Dazu rührte der unbekannte Konditor zunächst eine Biskuitmasse an, die er in zwei gleiche Hälften teilte. Die eine Hälfte beließ er natur, die andere färbte er mit roter Lebensmittelfarbe kräftig rosa ein. Die beiden Massen buk er in zwei Kastenformen getrennt aus und schnitt sie anschließend in Stangen mit quadratischem Querschnitt. Jeweils zwei rosafarbene und zwei helle Biskuitblöcke setzte er kreuzweise versetzt wieder zusammen, als Mörtel verwendete er Aprikosenkonfitüre. Schließlich kleidete er das quaderförmige Gebilde in eine dünn ausgewalzte Hülle aus feinem Marzipan.

Alternativ wird inzwischen auch eine der Biskuitmassen statt rosa mit Kakao dunkelbraun gefärbt, und manchmal werden auch 6 oder gar 9 Stränge verbaut, was natürlich von der ursprünglichen Vier-Brüder-Symbolik abweicht. In einigen Rezepten findet man unterschiedliche Aromatisierungen des Biskuits, klassisch ist Vanille. Gelegentlich wird auch eine Anreicherung mit gemahlenen Nüssen oder Mandeln empfohlen. Gemeinsames und auffälligstes Merkmal des Battenbergkuchens ist jedenfalls das hübsche Schachbrettmuster, das beim scheibenweisen Aufschneiden unter der weißen Marzipandecke sichtbar wird.

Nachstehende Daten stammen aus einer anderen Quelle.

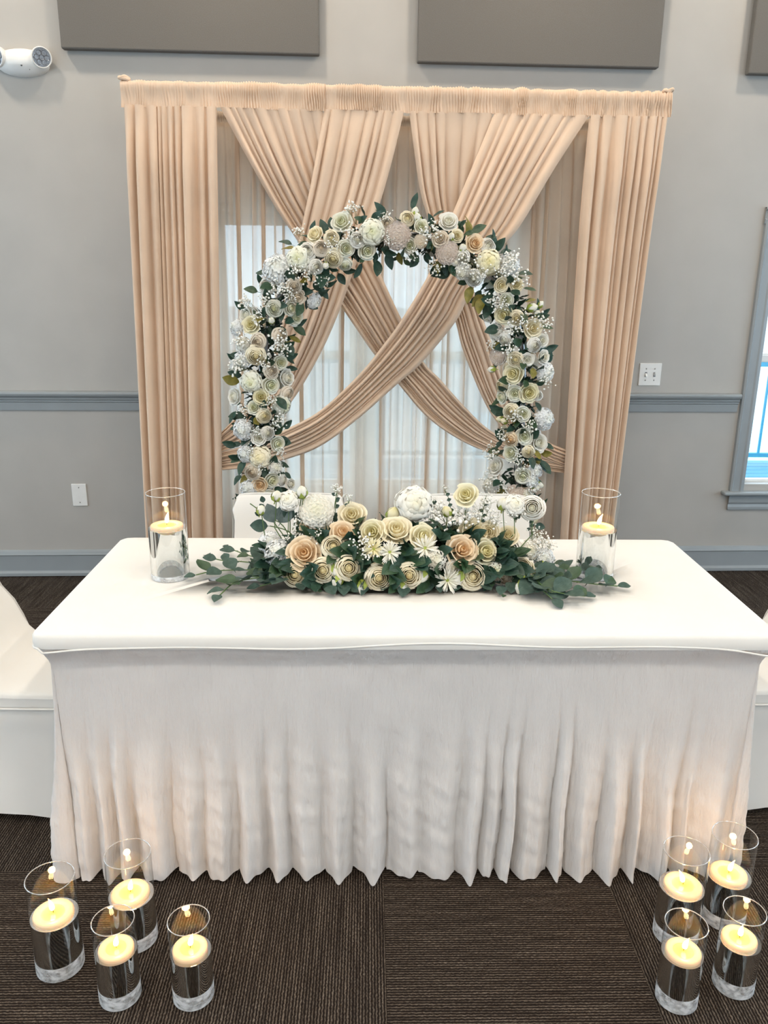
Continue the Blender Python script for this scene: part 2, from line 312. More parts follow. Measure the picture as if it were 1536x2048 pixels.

Wie bei vielen kulinarischen Legenden ist auch hier nicht historisch belegt, ob der Kuchen tatsächlich zur Hochzeit in Darmstadt entstand. Da er sich in Großbritannien offensichtlich größerer Beliebtheit erfeut als hierzulande, halten ihn manche auch für eine britische Erfindung.

Zunächst im Vereinigten Königreich, inzwischen aber auch in vielen weiteren Ländern inkl. Deutschland, bemalen Polizei, Rettungsdienste und Feuerwehren ihre Fahrzeuge mit Schachbrett-Mustern aus je zwei stark kontrastierenden Signalfarben. Ganz offiziell heißt das im Amts-Jargon Battenberg Marking.